Il gioco del basket con il tempo mi ha insegnato molto. Tra le varie regole,
tecniche di gioco e falli ce nè uno che ho sempre faticato a
comprendere. Il fallo di sfondamento.
In sostanza
è quel fallo che viene fischiato in favore della difesa nell'istante
in cui uno dei giocatori della squadra che porta palla e sta giocando
in attacco, praticamente finisce addosso ad uno dei giocatori della
squadra in difesa (che nel frattempo è fermo) facendolo cadere a
terra.
Certo è una
spiegazione un pò contorta, sarebbe più semplice vedere il fallo in
azione per capirlo. Anche perchè ci sono sempre delle variabili
soggettive e a discrezione di chi arbitra che vanno ad incidere sul
fallo di sfondamento.
Mi ricordo
di averne subiti di falli per sfondamento, ma uno in particolare è
ancora lucido nella memoria. La mia squadra contro una squadra di un
comune limitrofo. Tra le avversarie una cara amica con cui avevo
giocato insieme anni prima nella stessa squadra e che ora era dal
lato opposto del campo di gioco.
Conoscendola
sapevo che aveva più esperienza di me, era più abile nel portare
palla e nel correre verso canestro.
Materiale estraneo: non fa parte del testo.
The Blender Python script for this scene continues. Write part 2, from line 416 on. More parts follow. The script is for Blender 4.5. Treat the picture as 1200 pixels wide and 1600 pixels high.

Difesa a uomo, a me è toccata
proprio lei. La sola soluzione che mi venne in mente fu di fermarmi,
posizionarmi con i piedi ben saldi al suolo e lasciare che in una
frazione di secondo lei mi venisse addosso – non aveva altre vie da
percorrere in quel momento – facendomi cadere a terra e sentendo
fischiare fallo di sfondamente, a favore della squadra per cui
giocavo.
Al tempo non
fu una lezione così importante. Pensavo solo a dare il meglio in
campo e magari a portare a casa la partita.
Oggi quel
fallo di sfondamento m'insegna l'importanza della giusta vicinanza.
Sentiamo
spesso usare l'espressione "giusta distanza" ma nel lungo
periodo sta lunga distanza rischia di allontanare sempre più, invece
di sortire l'effetto contrario.
E la cronaca
di questi ultimi anni ne ha da dire al riguardo.
E penso al
messaggio che un'amica mi ha scritto proprio in questi giorni in
risposta a delle scuse che ho sentito di fare, scuse legate a
difficoltà relazionali di un tempo ormai passato da un bel pò.
Scrive: "Il
nostro legame alla fine di tutto è sopravvissuto ai silenzi. La
comprensione credo abbia fatto da timone a tutto questo".
Allora penso
che sarebbe più saggio parlare di "giusta vicinanza", un
pò come trovarsi nel bel mezzo di una partita di basket, avere la
palla tra le mani e la responsabilità di andare a canestro, trovarsi
davanti un'avversaria che di certo cercherà di farsi fischiare fallo
per sfondamento. Ed è lì, nell'esatto istante in cui sei lucida e
consapevole che - basta quel mezzo passo in più, basta un palleggio
di troppo a farti carambolare addosso all'avversaria - che ti fermi
alla "giusta vicinanza" e passi palla, sperando così di
fare pure canestro.
Forse la
chiave per vivere relazioni più sane, più consapevoli, più vere
sta nel trovare ciascuno la "giusta vicinanza" che diviene
presenza
senza per forza opprimere
sostegno
senza per forza sostituire
condivisione
senza per forza invadere
ricchezza
senza per forza voler indietro
accoglienza
senza per forza farsi giudice
amore senza
per forza doverlo ricambiare
rispetto
senza per forza divenire ferita da curare.
Forse –
almeno per me – la giusta vicinanza è tutta qui. Un gesto piccolo,
a volte talmente insignificante da riuscire a fare tutta la
differenza nel mondo delle relazioni.
E le
relazioni sono sempre più importanti dei contenuti.
E le
relazioni sono tali solo quando si crea la giusta vicinanza che fa
stare bene l'uno di fronte all'altro.
E le
relazioni, i legami umani, forse hanno davvero bisogno del "timone
della comprensione" per restare a galla durante le tempeste
della vita e per tenere la rotta ottimale durante i giorni di calma
piatta.
Insomma, se
possibile, evitiamo il fallo di sfondamento e cerchiamo soluzioni
alternative, che ci sono sempre o quasi. Che poi alla fine la partita
la vince non per forza il più forte, ma chi sa rispettare la giusta
vicinanza e girarla a proprio vantaggio per il bene della squadra.